KPNQwest staff threatens shutdown

Peter Judge | June 14, 2002 1:50 PM PDT

Summary

Staff at the bankrupt network that controls one-quarter of Europe's IP traffic say they will shut down operations if a buyer is not found today.

Topics

The efforts of liquidators to keep the KPNQwest network running could fail after all, as the company's staff issued a threat to walk out at the end of the business day on Friday.

Liquidators had gathered enough financial support and promises of money from customers to keep the network online till the end of June, but staff, realizing that the network is unlikely to be sold as a unit, have issued an ultimatum: if a buyer is not found today, they will shut it down.

"We want a deal signed, sealed and delivered or we will shut down," stated Graham Kinsey, an operator at KPNQwest's Brussels, Belgium, network center, in an e-mail quoted in The Financial Times and elsewhere.

Kinsey is among the operators that have been working unpaid to keep the network going since the company's bankruptcy last week.

KPNQwest runs Europe's largest fiber-optic network, carrying one-quarter of the region's IP traffic and providing services for companies such as Dell Computer, Hewlett-Packard and Nokia. It is a joint venture between Dutch national carrier KPN and U.S.-based Qwest Communications International.

The dissent appears to come from staff on the Ebone European network, which was bought by KPNQwest earlier this year. Reportedly, 350 Ebone staffers have been working without pay for the last week; published reports have suggested that auditors would move to cut that number to 40.

Unless the staff is bluffing, a shutdown is a real possibility, as there is no expectation that the network could be sold on terms acceptable to them. The company's advice to its major customers has been to move to other suppliers, which would vastly reduce the company's value to any buyer.

Liquidators in the Netherlands, and Bear Stearns, the bank in charge of the process, have not commented on this latest development. They claim to have received some 40 bids for "all or part" of the network. However, no observers expect anyone to bid for the whole network, as all other service providers claim to have more than enough capacity for their current needs.

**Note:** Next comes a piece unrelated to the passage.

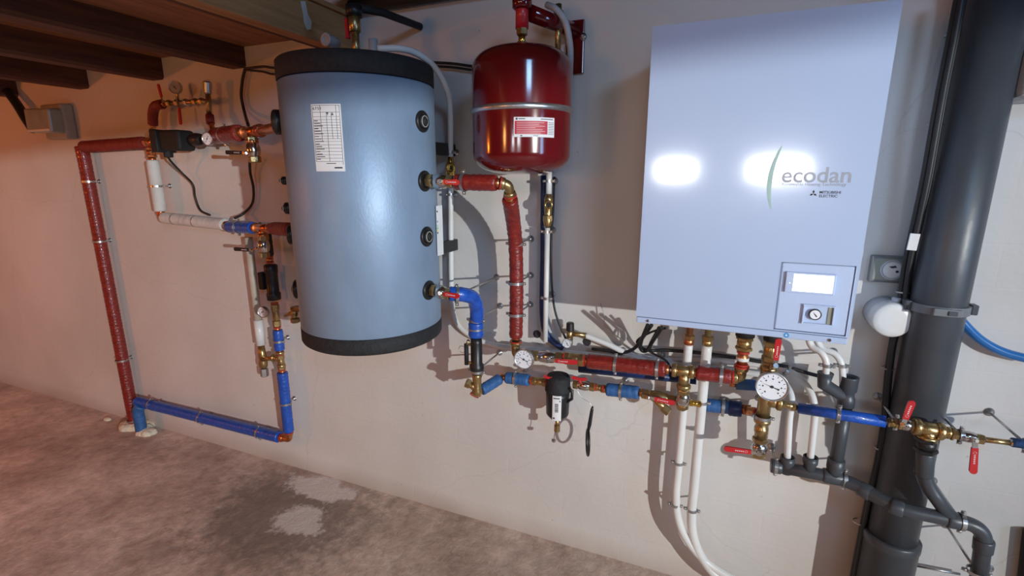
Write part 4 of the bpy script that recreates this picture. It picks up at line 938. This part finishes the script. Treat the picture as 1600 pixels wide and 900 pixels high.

The liquidators plan to examine the bids and offer "parcels" of the network to different providers next week. If it is turned off Friday, even this option may be lost, as a "dark" network is worth much less than a working one.

As quoted in The Guardian newspaper, Kinsey said that smaller KPNQwest customers had expressed fears that a shutdown might put them out of business.

Separately, an Internet performance-monitoring company said earlier this week that KPNQwest's fiber-optic network has been losing track of the data it delivers at "alarming rates" since last Friday.